Entries with scene source code
-- -- --

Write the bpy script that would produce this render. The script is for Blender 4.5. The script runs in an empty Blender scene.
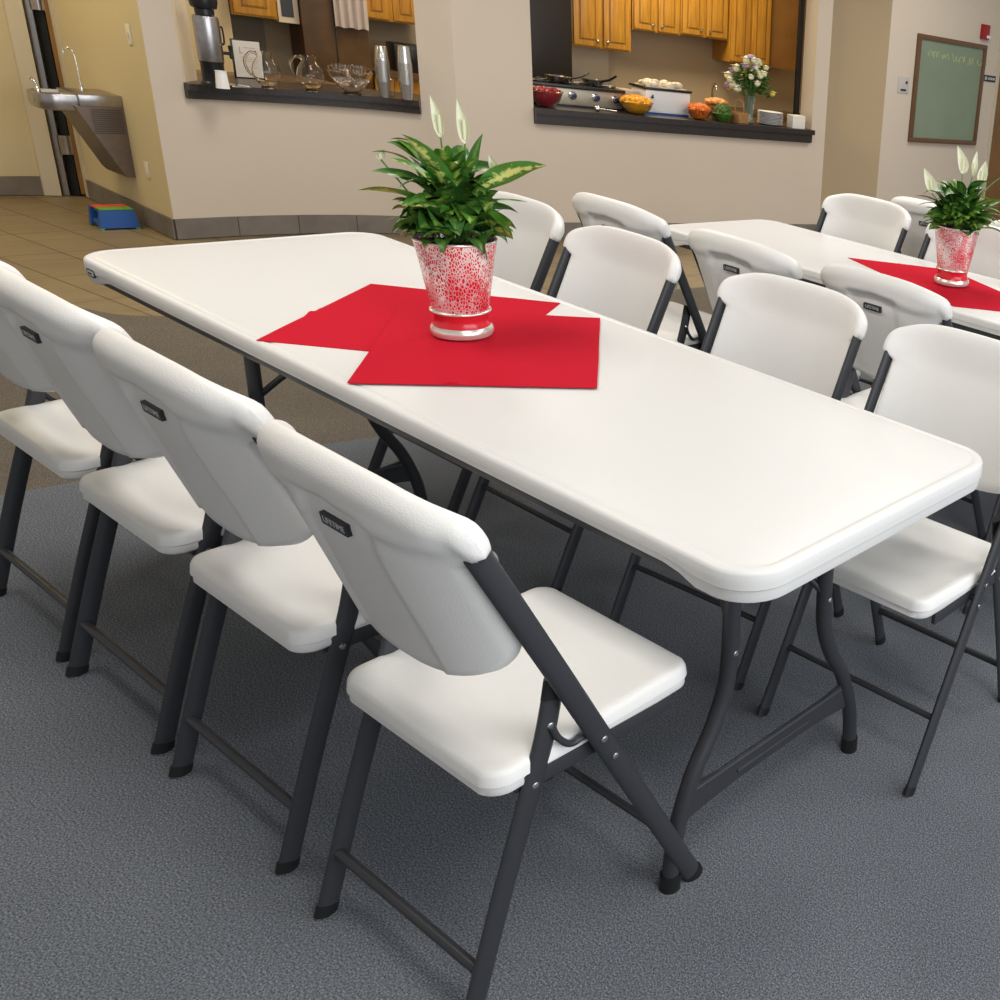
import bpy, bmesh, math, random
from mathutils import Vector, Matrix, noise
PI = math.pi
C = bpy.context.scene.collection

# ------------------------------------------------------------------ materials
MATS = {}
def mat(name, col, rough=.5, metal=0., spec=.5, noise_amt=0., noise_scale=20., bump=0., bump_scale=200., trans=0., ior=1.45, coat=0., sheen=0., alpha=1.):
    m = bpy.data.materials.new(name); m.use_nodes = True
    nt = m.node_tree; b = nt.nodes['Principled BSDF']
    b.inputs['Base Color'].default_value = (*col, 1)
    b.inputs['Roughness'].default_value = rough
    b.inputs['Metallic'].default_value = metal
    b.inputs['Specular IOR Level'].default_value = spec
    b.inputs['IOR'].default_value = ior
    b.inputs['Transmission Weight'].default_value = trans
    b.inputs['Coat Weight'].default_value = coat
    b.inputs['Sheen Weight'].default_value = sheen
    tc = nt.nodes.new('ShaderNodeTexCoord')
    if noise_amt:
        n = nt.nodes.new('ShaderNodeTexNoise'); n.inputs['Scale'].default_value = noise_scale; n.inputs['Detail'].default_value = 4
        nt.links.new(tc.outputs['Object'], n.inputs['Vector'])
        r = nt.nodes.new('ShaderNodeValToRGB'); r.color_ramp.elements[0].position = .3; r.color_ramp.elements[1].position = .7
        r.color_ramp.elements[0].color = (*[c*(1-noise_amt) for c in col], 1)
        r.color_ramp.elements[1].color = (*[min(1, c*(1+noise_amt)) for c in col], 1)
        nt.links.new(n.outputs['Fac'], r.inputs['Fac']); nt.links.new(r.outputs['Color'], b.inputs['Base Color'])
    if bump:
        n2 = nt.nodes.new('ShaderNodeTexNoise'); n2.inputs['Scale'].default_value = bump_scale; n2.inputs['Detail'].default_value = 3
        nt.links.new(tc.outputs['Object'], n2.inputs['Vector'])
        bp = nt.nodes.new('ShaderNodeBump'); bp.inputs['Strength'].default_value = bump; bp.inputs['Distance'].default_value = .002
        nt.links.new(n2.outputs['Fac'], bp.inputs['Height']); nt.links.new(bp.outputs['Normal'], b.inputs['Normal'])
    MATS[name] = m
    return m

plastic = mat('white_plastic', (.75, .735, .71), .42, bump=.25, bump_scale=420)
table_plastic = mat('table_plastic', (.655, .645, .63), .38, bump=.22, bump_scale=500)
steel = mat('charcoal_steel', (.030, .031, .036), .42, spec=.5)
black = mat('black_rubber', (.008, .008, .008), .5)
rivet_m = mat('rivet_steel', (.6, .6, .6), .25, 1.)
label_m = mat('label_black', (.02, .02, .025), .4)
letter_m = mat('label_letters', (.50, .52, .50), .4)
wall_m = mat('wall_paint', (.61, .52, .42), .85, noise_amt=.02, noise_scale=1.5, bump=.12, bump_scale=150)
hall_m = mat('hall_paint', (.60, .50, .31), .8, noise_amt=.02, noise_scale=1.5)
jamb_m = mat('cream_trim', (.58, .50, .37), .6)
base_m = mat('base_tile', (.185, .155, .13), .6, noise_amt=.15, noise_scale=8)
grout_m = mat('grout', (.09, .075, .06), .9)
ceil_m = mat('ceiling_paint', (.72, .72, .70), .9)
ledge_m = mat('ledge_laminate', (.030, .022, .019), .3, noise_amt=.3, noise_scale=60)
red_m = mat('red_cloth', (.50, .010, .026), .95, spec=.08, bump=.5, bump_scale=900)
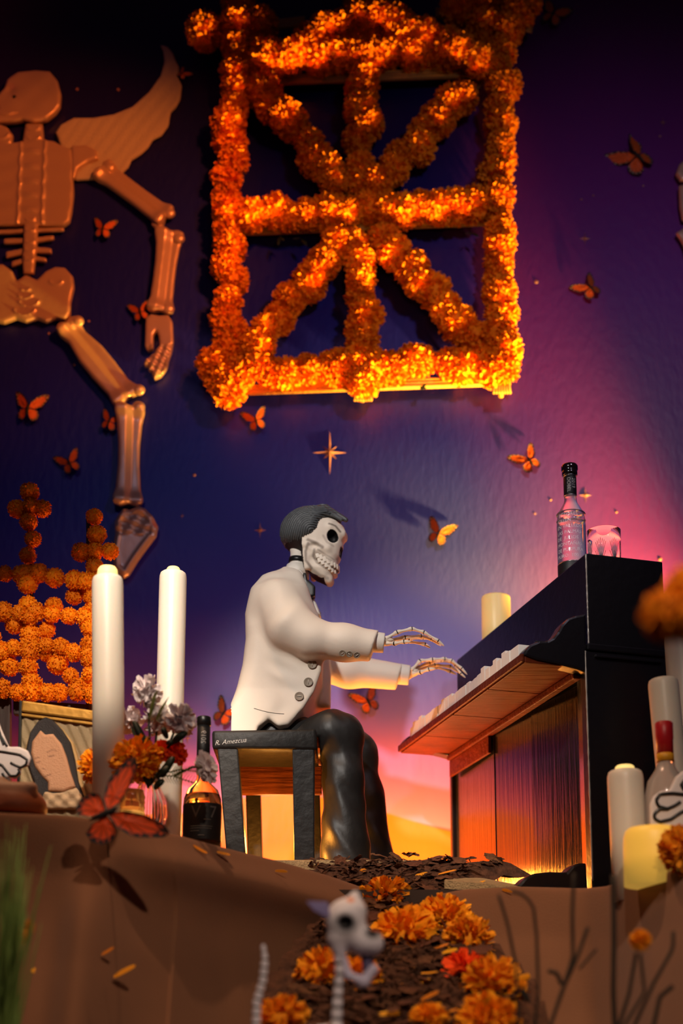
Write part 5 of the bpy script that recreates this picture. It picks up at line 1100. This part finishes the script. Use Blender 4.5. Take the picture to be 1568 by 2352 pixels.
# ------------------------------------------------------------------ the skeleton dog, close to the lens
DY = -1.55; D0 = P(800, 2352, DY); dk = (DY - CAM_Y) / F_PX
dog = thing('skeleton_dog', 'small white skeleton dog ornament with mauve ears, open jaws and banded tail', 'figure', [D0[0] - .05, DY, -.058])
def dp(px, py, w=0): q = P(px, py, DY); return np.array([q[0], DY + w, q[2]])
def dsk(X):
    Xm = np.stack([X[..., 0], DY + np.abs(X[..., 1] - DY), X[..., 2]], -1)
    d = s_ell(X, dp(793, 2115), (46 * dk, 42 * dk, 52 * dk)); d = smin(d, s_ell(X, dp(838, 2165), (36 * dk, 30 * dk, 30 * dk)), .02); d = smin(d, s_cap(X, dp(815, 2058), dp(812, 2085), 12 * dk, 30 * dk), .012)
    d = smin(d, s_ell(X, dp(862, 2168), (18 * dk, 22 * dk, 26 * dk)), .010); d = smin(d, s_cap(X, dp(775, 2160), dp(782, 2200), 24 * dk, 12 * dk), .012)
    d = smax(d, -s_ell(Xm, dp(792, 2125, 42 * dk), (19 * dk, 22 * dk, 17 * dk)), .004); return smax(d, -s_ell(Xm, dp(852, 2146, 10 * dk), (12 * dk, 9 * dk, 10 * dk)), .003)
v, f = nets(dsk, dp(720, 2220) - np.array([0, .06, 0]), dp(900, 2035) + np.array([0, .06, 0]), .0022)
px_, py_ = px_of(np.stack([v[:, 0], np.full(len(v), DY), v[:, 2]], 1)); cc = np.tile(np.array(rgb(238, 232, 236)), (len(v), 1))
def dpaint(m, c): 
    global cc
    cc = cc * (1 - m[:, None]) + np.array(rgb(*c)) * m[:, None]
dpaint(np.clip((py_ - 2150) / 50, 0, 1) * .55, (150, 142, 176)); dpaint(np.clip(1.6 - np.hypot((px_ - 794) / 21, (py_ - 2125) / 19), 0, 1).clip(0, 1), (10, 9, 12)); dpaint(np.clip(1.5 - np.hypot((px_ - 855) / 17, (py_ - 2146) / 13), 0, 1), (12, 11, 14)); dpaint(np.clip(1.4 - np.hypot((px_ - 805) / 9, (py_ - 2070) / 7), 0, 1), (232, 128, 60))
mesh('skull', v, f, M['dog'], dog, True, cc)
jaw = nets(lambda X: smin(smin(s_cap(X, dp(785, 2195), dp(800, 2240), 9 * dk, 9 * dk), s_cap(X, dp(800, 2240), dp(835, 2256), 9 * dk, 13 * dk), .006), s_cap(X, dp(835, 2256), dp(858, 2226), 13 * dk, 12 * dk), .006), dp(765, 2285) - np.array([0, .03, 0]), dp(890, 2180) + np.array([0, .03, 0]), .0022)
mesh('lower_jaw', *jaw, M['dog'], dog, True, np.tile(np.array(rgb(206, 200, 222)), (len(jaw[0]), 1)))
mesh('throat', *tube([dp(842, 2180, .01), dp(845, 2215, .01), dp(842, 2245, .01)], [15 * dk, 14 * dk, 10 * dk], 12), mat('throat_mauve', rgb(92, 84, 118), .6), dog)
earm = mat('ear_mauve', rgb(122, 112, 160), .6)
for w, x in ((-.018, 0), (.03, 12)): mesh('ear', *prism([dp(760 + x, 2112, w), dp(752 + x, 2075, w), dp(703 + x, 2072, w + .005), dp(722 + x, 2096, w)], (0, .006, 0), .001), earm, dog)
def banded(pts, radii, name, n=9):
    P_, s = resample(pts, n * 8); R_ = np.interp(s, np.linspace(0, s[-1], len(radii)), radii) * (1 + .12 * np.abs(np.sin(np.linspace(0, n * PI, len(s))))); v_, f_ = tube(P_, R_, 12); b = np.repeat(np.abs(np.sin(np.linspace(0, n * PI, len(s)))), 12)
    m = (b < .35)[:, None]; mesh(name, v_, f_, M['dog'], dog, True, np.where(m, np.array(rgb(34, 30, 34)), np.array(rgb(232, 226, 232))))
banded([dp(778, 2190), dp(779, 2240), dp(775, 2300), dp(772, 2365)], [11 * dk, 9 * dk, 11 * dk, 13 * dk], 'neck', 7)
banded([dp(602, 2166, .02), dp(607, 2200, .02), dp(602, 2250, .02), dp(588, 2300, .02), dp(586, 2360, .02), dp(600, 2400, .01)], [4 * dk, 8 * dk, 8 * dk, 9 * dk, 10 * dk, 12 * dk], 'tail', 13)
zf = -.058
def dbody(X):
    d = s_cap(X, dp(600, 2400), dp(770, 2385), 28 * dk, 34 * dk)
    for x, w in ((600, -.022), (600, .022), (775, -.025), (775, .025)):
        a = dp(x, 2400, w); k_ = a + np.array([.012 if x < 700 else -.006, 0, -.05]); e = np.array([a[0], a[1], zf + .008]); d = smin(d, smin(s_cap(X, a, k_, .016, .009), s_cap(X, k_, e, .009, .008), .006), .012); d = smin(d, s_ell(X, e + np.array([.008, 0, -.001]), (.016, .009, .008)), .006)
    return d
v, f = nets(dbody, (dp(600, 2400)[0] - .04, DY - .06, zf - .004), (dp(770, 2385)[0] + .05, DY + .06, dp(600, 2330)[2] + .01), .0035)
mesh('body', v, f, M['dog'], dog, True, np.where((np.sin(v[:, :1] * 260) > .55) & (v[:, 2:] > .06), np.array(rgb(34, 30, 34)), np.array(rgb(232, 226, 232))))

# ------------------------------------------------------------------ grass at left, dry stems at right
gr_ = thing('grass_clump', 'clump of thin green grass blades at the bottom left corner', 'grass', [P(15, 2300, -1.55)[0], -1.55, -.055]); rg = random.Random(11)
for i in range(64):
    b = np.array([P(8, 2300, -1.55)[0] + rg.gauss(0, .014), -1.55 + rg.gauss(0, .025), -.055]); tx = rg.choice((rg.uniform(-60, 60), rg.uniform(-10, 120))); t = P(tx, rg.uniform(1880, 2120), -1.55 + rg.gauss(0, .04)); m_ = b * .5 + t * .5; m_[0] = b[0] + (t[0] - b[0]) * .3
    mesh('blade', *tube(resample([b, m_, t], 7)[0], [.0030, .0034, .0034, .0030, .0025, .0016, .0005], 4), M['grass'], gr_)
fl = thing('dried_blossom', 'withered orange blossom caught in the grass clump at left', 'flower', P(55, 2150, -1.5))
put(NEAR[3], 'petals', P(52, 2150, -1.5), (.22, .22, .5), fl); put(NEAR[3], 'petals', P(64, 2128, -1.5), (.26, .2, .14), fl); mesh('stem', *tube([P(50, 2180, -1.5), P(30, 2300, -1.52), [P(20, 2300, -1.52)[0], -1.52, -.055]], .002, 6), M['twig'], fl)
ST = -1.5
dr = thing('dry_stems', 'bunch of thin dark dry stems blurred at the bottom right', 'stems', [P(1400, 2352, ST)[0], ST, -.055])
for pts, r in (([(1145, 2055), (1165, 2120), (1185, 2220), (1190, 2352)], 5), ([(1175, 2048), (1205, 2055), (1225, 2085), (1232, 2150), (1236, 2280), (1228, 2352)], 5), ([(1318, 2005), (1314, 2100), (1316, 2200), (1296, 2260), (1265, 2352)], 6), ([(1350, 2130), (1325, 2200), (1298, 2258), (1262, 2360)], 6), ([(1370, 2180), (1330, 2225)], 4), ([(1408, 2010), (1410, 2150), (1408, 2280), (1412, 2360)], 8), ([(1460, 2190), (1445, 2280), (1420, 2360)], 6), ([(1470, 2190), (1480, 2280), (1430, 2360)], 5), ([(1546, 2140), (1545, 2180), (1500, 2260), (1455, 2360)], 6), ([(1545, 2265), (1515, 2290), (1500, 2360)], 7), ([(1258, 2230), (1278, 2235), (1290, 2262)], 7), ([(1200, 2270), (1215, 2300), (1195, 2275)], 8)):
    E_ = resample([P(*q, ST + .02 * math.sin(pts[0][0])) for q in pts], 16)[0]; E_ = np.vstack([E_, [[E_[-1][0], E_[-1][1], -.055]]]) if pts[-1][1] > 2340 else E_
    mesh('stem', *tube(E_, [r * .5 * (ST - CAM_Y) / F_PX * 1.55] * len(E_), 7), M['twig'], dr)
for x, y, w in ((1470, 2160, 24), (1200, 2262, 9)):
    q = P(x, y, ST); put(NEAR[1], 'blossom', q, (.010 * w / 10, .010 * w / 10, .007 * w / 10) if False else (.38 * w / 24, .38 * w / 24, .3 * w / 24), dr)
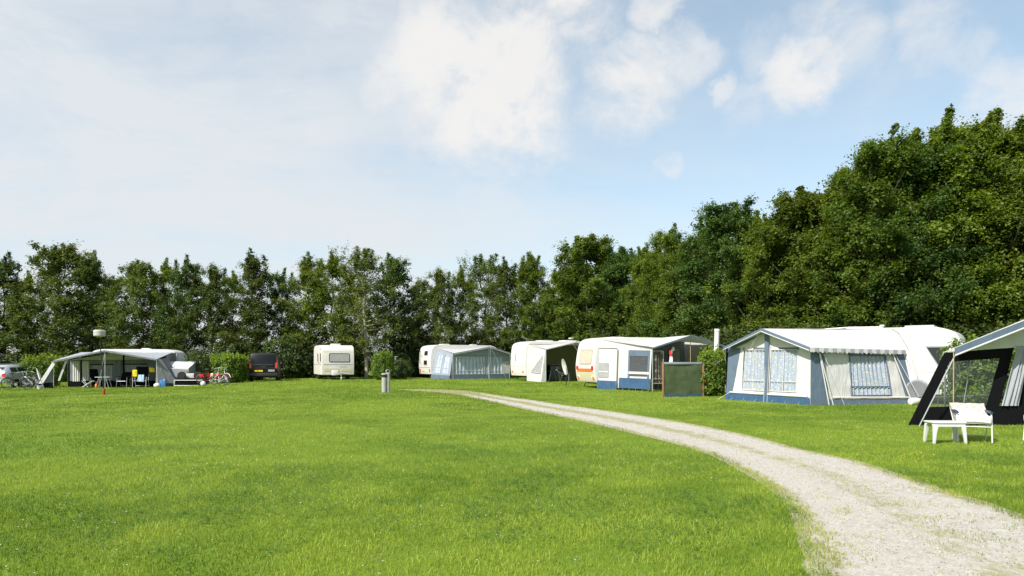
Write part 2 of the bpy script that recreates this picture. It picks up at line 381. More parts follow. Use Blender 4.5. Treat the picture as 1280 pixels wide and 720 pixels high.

-- -- --

With the pictures left out, restate word for word every line of the data above, from the first down to the line that contains "C = bpy.context.scene.collection".

Write the bpy script that would produce this render. The script is for Blender 4.5. The script runs in an empty Blender scene.
import bpy, bmesh, math, random
from mathutils import Vector, Matrix, noise
PI = math.pi
C = bpy.context.scene.collection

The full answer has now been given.